Küçük tur rehberimiz (ve onun sarı saçlı, Polonyalı tipli bebeği) bize sergiyi gezdirirken kumaş çizmeleri bulmamızı istedi, zira afişlerden birinde yer alan ve bizim ipekli kumaşlardan yapılmış çizmeler rehberimize çok enteresan gelmişti. Biz de bulduk.
Sergi afişlerinde kullanılan resimde Polonyalı bir grubun Osmanlılar tarafından karşılanışı var.
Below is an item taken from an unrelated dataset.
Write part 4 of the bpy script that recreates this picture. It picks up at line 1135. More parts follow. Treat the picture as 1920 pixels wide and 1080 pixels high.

Oradaki Osmanlılar Avrupalıların bizi genelde gördüğü gibi göbekli, bıyıklı ve şalvarlılar. (Doğru mu dersiniz?) Sonra rehberimiz bize sordu, afişte kullanılan kesitte kaç kişi varmış dersiniz? 150 kişi!
Giysiler, halılar, haritalar, savaş ekipmanları, o döneme ait tarihi bilgiler, çadır ve Osmanlı “delil”lerinden esinlenerek geliştirilmiş “hussar”ı gördük. Rehberimiz at ve çadırla ilgilendi, biz diğerleriyle. Hussar neymiş ben sesli okudum, rehber de hemen buldu bize gösterdi. Ağır zırhlı, baş ve omuzlarına kanat takan, soylu ve kahraman, atlı savaşçılar.
Polonyalıların tarihte Avrupa’da nasıl Almanya, Rusya ve diğerlerinin arasında kaldığını okuduk. Çok bilinen iki ismin iki Polonyalı olduğunu hatırladık: Güneş sistemini bulan Kopernik ve romantik piyanist Chopin. Bugün İstanbul’un en özel köylerinden biri olan Polonezköy’ün ilk kurucularının neden geldiklerini öğrendik.
Diğerleri değilse de, Chopin rehberimize bir şey ifade etti, zira evde çocuklar için hazırlanmış hoş bir Chopin kitabımız vardı. Doğan Egmont yayınları Klasik Müzik Masalları serisinden Dağınık Oda’yı size de tavsiye edelim.
Serginin devamı daha çok biz büyüklereydi, 1800’lerde Osmanlıların Ruslardan kaçan Polonyalıları teslim etmediğini, Kırım Savaşı’nda da Osmanlıya iki tabur gönüllü Polonyalı’nın yardım ettiğini, Nazım Hikmet’in de annesinin dedesinin de Polonya’dan gelip burada Türk tabiyetine geçen ve Türk milliyetçiliğinin temellerini atan bir kitabın yazarı olduğunu öğrendim.
Çıkışta kızımıza sorduk, gezinin en çok hangi bölümüne sevdin diye, bize rehberlik yapmayı sevmiş. Sonra da, hazırladığı kumaş tasarımı ile nasıl perde yapabileceğimizi sordu! 🙂
Öneri: 15 Haziran’dan önce yavrunuzla-ya da yalnız- bir gün Sakıp Sabancı Müzesi’ne gidin, daha önce Polonya ile ilgili öğrendiklerinize hem farklı bir bakış açısıyla bakın, hem de Emirgan’da Boğaz havası alın derim. Biz nisanda gittik, bahar havası aldık, siz de ilk yazı koklayın.